Carriers may be willing to honor COBRA only for the statutorily required length of time – 18 months for termination of employment or reduction in hours, and 36 months for divorce, death, loss of dependent status, etc.[vi] Where an employer fails to timely terminate coverage and wishes to extend an offer of COBRA from the date of termination of benefits rather than the actual qualifying event, a carrier could challenge this more generous approach and refuse to provide coverage for a longer period, a more likely scenario when large claims are involved.
In these situations, some employers opt to treat COBRA as having effectively been offered and subsidized after the time when termination should have occurred.
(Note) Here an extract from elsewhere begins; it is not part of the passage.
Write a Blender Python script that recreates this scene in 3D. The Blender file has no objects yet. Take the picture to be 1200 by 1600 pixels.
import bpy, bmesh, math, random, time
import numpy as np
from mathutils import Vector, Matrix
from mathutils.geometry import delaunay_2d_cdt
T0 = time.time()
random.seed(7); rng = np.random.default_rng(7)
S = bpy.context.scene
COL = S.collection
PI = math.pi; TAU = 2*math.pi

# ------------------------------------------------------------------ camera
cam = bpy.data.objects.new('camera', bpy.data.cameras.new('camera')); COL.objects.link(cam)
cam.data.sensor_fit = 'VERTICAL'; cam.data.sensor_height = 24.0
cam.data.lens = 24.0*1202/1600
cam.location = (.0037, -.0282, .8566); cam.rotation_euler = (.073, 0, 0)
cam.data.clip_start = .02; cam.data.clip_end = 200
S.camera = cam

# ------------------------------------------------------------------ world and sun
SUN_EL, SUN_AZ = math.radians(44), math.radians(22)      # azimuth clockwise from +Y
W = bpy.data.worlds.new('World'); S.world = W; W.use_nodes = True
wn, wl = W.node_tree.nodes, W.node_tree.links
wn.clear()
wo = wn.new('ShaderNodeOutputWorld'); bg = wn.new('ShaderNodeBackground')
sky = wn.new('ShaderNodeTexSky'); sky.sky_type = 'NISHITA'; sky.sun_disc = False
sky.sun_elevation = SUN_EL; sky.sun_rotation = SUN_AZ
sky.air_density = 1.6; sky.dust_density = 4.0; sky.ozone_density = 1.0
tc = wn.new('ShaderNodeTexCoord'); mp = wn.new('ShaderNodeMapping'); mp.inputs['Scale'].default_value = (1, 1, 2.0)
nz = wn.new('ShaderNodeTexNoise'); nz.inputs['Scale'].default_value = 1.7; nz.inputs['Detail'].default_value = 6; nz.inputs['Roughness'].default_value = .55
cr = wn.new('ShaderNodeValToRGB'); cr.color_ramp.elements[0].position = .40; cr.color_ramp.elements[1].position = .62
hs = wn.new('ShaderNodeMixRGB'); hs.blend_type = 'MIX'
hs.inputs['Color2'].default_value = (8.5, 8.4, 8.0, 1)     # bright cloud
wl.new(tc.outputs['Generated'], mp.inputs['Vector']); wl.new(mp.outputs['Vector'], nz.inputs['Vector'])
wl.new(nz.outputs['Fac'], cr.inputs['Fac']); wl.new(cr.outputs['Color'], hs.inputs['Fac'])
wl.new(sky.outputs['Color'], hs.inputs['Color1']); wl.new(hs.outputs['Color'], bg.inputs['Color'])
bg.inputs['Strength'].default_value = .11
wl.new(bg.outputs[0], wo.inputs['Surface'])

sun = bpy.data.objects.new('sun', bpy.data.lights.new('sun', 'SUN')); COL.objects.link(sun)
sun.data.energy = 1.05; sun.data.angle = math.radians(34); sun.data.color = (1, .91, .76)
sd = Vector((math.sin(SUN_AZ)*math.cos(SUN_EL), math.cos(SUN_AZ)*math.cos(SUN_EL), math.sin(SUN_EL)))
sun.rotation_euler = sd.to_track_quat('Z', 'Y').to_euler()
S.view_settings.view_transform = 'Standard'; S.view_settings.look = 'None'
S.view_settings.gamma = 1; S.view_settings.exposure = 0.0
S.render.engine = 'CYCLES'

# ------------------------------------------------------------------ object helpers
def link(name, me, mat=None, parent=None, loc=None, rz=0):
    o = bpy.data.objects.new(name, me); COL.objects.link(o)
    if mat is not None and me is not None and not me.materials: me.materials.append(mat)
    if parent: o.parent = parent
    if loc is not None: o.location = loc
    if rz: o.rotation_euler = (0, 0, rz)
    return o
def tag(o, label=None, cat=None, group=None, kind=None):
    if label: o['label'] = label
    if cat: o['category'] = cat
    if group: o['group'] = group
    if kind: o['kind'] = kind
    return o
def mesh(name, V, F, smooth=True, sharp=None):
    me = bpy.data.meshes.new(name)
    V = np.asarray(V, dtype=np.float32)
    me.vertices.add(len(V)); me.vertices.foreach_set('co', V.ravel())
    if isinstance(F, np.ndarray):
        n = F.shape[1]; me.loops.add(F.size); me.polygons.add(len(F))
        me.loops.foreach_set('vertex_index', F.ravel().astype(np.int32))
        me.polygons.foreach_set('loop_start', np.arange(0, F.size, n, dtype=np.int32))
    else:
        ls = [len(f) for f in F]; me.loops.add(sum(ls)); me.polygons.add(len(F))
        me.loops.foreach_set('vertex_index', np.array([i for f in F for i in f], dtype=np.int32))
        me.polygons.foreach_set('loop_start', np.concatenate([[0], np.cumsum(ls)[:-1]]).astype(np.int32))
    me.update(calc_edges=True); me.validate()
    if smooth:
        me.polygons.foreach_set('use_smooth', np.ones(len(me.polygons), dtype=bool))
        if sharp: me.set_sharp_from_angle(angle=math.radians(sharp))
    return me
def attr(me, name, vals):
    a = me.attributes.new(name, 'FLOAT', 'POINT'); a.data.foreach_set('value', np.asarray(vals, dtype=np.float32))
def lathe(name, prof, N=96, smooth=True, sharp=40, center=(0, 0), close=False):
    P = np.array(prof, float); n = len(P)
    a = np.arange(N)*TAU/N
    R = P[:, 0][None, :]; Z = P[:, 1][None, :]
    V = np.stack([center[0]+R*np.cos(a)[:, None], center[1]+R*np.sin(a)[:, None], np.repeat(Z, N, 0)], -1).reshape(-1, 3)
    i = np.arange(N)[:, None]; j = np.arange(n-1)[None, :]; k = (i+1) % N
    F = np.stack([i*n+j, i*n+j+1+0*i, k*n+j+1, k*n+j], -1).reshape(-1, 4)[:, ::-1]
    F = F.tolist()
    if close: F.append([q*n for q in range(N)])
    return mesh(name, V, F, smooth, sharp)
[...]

Qualified beneficiaries would then be offered the choice of whether or not to enroll in COBRA moving forward. In our example above, the technical date from when COBRA should have been offered would be June 1, and if ABC Company wants to treat COBRA as having been subsidized from July 1 to October 31, the COBRA election materials would need to indicate that coverage could be elected for 14 more months (18 months minus the four months of subsidized coverage.)
In these circumstances, any communications to qualified beneficiaries would need to be customized, something not every COBRA administrator may be willing or able to do. So, it is often necessary for plan administrators to consult with the COBRA administrator and insurers and to determine what the parties can or will accommodate.
The best practice of course is a timely termination of coverage, especially since no subsequent fix is without some risk. That said, in situations like the one posed by the questioner, the best approach typically involves terminating coverage prospectively and offering COBRA as of the date of the loss of coverage.
Plan administrators often need to weigh their risk tolerance and may be wise to consult with carrier/vendor partners as well as their COBRA administrator when considering when to terminate coverage for ineligible participants whose technical eligibility for benefits ended months before the discovery of the error.
Authored by Stephanie Raborn, JD
McGriff National Specialty Practices, Employee Benefit Solutions
*A note on terminology: the terms “employer,” “plan sponsor,” and “plan administrator” often refer to the same individuals or individuals employed by the same entity. For example, the COBRA rules directly apply to “group health plans,” which are most often sponsored by an employer. The default assumption is that an employer is also the “plan administrator” of a group health plan.